There are two especially satisfying action sequences in Fast Five, the latest entry in the Fast and the Furious franchise: one involves a daring railroad robbery in which the characters drive their automotive swag off a fast-moving train and into the desert, the other is a bank heist that sees our heroes steal an entire vault by attaching it to two cars and driving off, swinging it around city streets like a wrecking ball.
These sequences defy most laws of physics and logic, but damn: they’re just fun. Credit goes to director Justin Lin and his crew behind the camera for staging and shooting these sequences in a way that actually conveys a sense of where the characters are in relation to their surroundings, rather than the chaotic flash-bang mess we usually get in the modern summer blockbuster.
And if there was a third such scene, I’d even give Fast Five a glowing recommendation. But no. One of the big action sequences occurs towards the beginning of the film, the other at the end, and in-between there’s an hour-and-a-half of dead weight dragging the proceedings down. Things are spiced up a little with the occasional chase scene or shootout, but we’re otherwise left to suffer with characters and plot when all we want is balls-to-the-wall action.
The original film, The Fast and the Furious, was an enjoyable B-movie with a memorable conclusion that focused on the underground drag racing scene in Los Angeles. Subsequent films have travelled the globe with little regard for continuity (the third film, Tokyo Drift, featured almost no returning characters from the first two); instead, the series has always been about fast cars, hot chicks, and sweaty machismo with that inescapable gay subtext.
With the return of more and more characters from the previous films (some of them even return from the dead), this fifth film helps the series find its footing while further divorcing it from the original: no longer a mid-budget drag racing flick (there’s only one such race, and it’s so inconsequential you may not even take notice), this is now an Ocean’s 11/12/13-like heist film.
Only they’re all the drivers. Still, there’s plenty of cars, chicks, and throbbing masculinity to appease fans of the series.
Picking up some time after the events of Fast & Furious, the confusingly-titled fourth entry, Fast Five starts with a bang as former cop Brian O’Connor (Paul Walker) and girlfriend Mia (Jordana Brewster) overturn a prison bus to spring Mia’s brother Dom (Vin Diesel).

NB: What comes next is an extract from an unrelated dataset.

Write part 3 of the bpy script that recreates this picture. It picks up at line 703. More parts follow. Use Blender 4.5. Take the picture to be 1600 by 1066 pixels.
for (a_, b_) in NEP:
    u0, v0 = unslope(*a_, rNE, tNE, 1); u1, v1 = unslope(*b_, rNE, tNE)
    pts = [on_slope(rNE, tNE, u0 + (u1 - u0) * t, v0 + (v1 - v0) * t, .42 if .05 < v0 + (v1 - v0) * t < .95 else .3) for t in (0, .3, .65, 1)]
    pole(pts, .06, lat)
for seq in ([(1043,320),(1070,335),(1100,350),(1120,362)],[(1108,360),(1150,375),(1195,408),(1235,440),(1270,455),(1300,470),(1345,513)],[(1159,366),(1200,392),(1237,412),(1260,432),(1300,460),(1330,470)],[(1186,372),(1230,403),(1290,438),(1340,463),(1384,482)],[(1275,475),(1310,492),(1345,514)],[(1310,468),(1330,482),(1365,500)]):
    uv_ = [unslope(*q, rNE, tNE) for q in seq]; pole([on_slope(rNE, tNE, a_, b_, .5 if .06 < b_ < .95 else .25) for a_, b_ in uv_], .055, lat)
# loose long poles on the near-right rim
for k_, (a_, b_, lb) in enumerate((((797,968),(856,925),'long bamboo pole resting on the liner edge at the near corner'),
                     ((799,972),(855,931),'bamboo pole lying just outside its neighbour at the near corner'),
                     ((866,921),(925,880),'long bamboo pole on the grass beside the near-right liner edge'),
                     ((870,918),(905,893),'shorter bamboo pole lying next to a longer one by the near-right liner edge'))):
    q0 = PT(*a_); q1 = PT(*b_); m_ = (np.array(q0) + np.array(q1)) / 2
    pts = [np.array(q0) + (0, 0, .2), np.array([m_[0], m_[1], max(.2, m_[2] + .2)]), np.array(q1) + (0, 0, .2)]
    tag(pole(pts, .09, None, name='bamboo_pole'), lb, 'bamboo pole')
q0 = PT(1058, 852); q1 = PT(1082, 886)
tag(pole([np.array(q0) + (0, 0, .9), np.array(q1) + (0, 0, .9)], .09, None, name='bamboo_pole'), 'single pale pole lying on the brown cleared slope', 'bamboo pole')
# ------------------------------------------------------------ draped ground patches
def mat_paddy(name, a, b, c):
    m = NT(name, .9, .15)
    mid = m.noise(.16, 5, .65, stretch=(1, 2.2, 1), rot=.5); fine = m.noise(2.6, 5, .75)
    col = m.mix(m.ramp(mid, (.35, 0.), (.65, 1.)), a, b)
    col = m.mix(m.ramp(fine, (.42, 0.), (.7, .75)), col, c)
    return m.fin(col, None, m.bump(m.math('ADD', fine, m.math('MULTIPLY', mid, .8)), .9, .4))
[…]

The parties separate, with Brian & Mia heading down to Rio de Janeiro to hide out with Dom’s old friend Vince (Matt Schulze, returning from the first film). The team soon finds themselves in possession of a computer chip containing the financial data of corrupt Brazilian businessman Hernan Reyes (Joaquim de Almeida).
With Reyes on their trail, they plot to rob him of untold millions, recruiting a team of racers from the previous films to help them do it. Along for the ride are Roman (Tyrese Gibson) and Tej (Ludacris) from 2 Fast 2 Furious, Han (Sung Kang) from Tokyo Drift, and Gisele (Gal Gadot) from Fast & Furious.
If that weren’t enough, Dom and co. are also on the run from FBI Agent Hobbs (Dwayne Johnson, aka The Rock), who is cooperating with local authorities to hunt them down.
Johnson, who knows what kind of movie he’s in, takes things half-seriously and eats up the screen; the rest of the cast flounders between broad comic relief (Roman and Tej, and also Leo (Tego Calderon) and Santos (Don Omar)) and low-key coolness (Diesel and Walker, at times, are nearly lifeless leads).
Even de Almeida, usually a reliable villain, fails to make much of an impression. A saggy, overextended midsection full of needless plot details and character moments turns Fast Five into a bit of a drag, but the accomplished scenes of action make the film seem better in retrospect; rare for a summer blockbuster.
You get what you expect out of this film, which is more than the average testosterone-fueled actioner, less than the surprisingly palatable first, and long, long way from the truly satisfying car-chase odes to masculinity like Peter Yates’ Bullitt and Walter Hill’s The Driver.